Arnold Bode
(1900–1977)

Arnold Bode, Porträt von Karl Leyhausen (Portrait of Karl Leyhausen, 1920), ink on paper, Collection Museumslandschaft Hessen Kassel, installation view, Neue Galerie, Kassel, documenta 14, photo: Fred Dott

Arnold Bode, Museum in Athen I (2 Koren) (Museum in Athens I [2 korai], 1965), ink on paper
 (top), Kopf des Wagenlenkers in Delphi (Head of the charioteer in Delphi, 1965), ink on paper (center), and Aus dem Museum in Athen II (Kouros und Kyklade-Idole) (From the museum in Athens II [kouros and Cycladic idols], 1965), ink on paper (bottom), Collection Museumslandschaft Hessen Kassel, installation view, Neue Galerie, Kassel, documenta 14, photo: Fred Dott

Arnold Bode is best known today as the founder of documenta and the driving force behind its first four editions (1955–64).

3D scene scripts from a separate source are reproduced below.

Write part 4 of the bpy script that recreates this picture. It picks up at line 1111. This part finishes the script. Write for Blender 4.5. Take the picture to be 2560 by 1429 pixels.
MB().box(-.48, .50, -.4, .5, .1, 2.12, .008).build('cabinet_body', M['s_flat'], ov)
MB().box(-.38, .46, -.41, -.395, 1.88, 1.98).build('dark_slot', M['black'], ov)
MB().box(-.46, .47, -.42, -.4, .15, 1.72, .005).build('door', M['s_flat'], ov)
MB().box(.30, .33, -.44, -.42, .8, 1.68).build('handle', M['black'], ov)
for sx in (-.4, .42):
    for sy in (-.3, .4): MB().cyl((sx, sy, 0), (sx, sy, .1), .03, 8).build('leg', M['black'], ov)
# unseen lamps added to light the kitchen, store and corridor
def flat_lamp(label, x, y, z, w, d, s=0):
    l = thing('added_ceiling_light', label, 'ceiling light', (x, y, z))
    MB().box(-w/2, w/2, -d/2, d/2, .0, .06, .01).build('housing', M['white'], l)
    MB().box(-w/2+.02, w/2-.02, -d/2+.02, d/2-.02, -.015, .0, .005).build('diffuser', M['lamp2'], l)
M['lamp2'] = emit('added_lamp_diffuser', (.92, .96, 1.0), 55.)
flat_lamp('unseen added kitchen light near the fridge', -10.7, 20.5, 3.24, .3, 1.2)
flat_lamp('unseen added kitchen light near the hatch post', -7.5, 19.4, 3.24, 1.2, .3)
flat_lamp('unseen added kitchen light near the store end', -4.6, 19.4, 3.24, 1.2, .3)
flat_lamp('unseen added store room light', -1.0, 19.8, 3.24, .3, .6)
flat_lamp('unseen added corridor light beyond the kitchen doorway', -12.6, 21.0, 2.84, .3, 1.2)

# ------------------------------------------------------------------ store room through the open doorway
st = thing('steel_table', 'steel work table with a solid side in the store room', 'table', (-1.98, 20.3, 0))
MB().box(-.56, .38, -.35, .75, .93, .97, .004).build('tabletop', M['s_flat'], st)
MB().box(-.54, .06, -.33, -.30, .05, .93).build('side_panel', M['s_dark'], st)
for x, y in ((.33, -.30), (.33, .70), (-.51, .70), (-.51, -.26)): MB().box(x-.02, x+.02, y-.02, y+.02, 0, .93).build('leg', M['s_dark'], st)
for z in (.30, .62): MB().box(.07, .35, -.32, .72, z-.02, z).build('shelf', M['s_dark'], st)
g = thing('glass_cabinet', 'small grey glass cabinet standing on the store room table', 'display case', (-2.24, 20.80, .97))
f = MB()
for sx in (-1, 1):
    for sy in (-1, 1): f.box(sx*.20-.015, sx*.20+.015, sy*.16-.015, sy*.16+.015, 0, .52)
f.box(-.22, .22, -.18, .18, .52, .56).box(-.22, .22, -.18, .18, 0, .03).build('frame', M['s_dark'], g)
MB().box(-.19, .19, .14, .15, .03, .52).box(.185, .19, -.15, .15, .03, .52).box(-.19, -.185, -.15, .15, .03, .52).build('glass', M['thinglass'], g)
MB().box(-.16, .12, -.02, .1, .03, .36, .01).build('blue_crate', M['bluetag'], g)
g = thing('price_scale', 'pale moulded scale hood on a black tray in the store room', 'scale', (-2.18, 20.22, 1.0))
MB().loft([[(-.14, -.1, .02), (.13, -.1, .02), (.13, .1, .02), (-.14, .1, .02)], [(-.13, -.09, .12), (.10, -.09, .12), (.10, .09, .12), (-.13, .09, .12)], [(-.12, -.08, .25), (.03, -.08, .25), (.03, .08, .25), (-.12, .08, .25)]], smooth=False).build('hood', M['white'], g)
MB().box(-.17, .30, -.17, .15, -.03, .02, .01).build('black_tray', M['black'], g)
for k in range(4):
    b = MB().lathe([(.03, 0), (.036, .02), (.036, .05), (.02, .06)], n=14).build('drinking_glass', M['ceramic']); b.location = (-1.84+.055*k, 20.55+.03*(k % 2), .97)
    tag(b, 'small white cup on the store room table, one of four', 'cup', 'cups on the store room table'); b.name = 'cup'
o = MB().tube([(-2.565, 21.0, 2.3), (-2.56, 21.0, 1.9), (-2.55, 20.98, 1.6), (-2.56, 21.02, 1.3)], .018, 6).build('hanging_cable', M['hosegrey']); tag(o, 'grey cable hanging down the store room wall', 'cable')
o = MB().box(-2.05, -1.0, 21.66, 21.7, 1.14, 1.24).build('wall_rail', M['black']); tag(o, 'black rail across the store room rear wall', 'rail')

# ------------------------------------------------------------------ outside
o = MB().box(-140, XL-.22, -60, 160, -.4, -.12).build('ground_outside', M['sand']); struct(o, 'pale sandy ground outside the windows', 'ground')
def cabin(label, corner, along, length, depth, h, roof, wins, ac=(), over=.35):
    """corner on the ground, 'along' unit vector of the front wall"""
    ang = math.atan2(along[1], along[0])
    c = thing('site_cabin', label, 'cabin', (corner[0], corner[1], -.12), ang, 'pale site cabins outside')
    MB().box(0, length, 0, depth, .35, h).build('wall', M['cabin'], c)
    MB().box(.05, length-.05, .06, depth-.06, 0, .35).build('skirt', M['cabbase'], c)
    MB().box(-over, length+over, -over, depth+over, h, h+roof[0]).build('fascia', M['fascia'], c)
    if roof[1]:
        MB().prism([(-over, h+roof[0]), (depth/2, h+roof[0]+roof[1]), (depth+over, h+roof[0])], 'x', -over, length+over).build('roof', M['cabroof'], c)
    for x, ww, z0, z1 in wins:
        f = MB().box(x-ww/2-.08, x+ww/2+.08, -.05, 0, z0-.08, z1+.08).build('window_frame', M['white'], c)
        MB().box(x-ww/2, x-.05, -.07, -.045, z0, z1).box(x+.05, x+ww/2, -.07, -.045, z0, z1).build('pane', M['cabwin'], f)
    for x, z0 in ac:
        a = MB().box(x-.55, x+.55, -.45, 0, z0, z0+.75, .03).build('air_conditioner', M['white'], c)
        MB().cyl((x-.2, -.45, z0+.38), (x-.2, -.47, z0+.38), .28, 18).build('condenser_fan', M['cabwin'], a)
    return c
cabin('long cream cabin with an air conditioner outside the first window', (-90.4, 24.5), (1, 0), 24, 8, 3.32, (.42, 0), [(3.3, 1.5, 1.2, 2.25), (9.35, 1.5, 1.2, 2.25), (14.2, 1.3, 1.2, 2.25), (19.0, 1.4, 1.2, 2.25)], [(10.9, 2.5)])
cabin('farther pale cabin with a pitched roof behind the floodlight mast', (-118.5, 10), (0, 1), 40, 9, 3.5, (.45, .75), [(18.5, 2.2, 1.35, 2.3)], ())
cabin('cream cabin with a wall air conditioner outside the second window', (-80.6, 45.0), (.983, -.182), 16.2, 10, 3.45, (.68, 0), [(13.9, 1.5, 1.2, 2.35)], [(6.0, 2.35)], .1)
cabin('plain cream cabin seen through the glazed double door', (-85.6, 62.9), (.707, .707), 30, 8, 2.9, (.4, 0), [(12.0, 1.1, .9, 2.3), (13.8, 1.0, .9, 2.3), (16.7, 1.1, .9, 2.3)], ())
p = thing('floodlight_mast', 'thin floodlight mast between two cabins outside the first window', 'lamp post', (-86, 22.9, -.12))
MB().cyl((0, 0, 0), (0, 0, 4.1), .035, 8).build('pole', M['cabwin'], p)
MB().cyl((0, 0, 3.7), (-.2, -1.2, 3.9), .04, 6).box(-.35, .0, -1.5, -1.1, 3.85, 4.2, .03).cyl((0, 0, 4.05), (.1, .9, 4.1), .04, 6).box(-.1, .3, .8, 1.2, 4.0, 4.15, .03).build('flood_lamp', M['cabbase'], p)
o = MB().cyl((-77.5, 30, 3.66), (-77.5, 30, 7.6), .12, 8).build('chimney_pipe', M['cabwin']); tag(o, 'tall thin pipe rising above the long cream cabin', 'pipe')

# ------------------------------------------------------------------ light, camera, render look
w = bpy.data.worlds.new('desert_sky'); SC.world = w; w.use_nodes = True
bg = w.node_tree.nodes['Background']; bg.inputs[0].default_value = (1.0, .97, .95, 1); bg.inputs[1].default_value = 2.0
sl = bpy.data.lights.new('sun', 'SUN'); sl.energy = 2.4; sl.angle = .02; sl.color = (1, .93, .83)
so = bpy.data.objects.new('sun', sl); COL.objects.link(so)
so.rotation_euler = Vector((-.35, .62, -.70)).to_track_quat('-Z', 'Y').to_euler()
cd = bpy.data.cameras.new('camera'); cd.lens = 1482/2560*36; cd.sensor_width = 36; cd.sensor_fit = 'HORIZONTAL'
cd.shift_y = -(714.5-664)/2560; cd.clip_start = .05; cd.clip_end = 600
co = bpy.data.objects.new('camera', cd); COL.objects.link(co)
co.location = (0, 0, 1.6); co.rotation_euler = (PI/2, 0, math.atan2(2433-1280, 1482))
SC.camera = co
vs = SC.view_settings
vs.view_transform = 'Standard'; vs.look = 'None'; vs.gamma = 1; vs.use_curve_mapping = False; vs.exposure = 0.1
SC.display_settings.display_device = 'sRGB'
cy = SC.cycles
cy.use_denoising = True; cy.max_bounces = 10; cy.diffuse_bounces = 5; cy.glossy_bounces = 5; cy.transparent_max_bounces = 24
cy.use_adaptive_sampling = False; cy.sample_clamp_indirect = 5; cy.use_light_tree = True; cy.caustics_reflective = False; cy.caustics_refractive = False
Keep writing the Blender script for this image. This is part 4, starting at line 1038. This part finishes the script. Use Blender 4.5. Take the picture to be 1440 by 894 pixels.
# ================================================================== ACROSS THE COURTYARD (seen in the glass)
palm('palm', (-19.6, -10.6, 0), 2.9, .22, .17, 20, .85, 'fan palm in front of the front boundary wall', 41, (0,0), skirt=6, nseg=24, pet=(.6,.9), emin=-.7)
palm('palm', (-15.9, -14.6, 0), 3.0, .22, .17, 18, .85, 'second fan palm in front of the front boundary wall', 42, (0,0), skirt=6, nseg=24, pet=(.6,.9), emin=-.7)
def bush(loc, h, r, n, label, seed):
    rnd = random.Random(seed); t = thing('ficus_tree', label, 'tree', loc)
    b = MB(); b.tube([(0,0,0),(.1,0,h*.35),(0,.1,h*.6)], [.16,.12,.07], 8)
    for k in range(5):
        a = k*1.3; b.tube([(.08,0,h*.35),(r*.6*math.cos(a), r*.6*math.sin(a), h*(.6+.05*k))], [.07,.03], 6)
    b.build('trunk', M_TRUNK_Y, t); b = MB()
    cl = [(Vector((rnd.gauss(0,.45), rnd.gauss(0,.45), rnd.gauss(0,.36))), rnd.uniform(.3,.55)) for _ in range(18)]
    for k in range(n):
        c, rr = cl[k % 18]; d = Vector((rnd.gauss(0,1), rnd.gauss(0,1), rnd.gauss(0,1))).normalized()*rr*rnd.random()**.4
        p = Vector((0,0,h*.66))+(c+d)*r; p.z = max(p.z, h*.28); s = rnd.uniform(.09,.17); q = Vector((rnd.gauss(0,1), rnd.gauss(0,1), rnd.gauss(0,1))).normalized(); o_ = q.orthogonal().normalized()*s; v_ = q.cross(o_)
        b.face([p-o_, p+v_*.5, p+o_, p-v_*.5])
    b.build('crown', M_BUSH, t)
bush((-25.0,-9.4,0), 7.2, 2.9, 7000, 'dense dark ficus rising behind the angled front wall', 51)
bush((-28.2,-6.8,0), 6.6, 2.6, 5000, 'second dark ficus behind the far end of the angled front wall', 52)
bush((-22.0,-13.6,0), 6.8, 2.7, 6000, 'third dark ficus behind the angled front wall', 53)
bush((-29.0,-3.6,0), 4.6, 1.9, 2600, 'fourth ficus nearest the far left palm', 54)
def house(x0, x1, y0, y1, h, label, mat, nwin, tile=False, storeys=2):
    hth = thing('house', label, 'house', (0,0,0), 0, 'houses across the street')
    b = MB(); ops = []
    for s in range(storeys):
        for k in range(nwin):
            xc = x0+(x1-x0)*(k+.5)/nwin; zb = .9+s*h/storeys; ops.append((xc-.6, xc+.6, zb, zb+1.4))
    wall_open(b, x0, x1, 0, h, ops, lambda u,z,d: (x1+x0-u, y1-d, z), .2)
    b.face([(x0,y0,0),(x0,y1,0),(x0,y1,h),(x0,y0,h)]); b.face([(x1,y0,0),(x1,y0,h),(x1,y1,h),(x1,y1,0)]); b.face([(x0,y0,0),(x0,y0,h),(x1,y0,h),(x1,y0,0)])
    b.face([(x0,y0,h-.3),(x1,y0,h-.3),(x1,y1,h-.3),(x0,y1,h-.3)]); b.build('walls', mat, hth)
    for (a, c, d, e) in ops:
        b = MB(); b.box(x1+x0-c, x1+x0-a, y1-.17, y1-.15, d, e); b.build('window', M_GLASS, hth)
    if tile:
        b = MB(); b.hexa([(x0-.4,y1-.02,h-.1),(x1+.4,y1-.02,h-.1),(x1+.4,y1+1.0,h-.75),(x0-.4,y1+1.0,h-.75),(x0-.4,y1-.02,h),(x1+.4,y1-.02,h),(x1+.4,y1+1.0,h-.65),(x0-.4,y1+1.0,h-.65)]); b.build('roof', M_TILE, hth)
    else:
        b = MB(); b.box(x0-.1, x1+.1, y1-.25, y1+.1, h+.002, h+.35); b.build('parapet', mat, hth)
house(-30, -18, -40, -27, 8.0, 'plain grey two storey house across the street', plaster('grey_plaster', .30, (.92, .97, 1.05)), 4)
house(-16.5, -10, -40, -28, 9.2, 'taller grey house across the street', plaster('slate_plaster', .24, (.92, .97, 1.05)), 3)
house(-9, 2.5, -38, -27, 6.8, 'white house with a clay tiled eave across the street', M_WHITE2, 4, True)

Born in Kassel in 1900, Bode initially trained as an artist, while he was also already active in organizing international art exhibitions in the 1920s as a member of the Kassel Secession. After the end of the Second World War, when most of his early work was destroyed in the firebombing of Kassel, Bode quickly reestablished himself as an artistic visionary in the culture-hungry desolation of postwar Germany. In between organizing documenta exhibitions and other, smaller-scale local shows, he never gave up painting and drawing, devoting himself to the lingua franca of lyrical abstraction until his death in 1977.